Isolation exercises are movements that work one joint and target one muscle at a time. Biceps curls, lateral raises, leg extensions, cable flyes. Because nothing else is helping, all the load goes to the muscle you're aiming at. That makes them the opposite of compound exercises like squats and rows, which move multiple joints and recruit several muscle groups at once.
Why it matters
Compounds build the most muscle per minute of gym time, but they have blind spots. Side delts, biceps, calves, and rear delts rarely get pushed hard by big lifts alone. Isolation work fills those gaps. It also lets you add volume to a lagging muscle without piling more fatigue on your spine, hips, and nervous system. A set of curls costs you almost nothing in recovery. A set of heavy deadlifts costs plenty.

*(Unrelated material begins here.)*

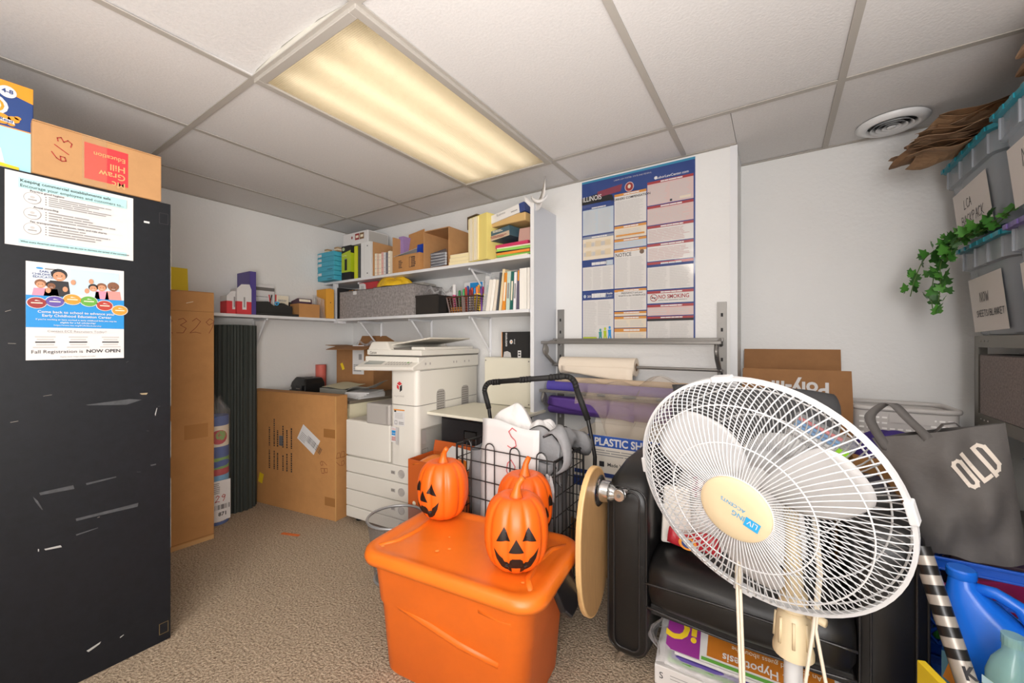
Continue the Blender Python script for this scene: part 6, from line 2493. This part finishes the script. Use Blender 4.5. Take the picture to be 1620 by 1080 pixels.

The catch? A program built mostly from isolation moves is slow going. Curls won't grow your back.
How to use it in training
Do your compounds first, while you're fresh. Then finish with two to four isolation exercises aimed at whatever you want to bring up: lateral raises for shoulders, curls and pushdowns for arms, leg extensions or hamstring curls for legs.
Moderate weight, higher reps (10 to 20), and a real squeeze at the top work well here. Chasing heavy singles on a cable fly is a shortcut to cranky joints. And if a muscle already grows fine from your compound work, you can skip the extra isolation for it. That's not laziness, that's smart budgeting.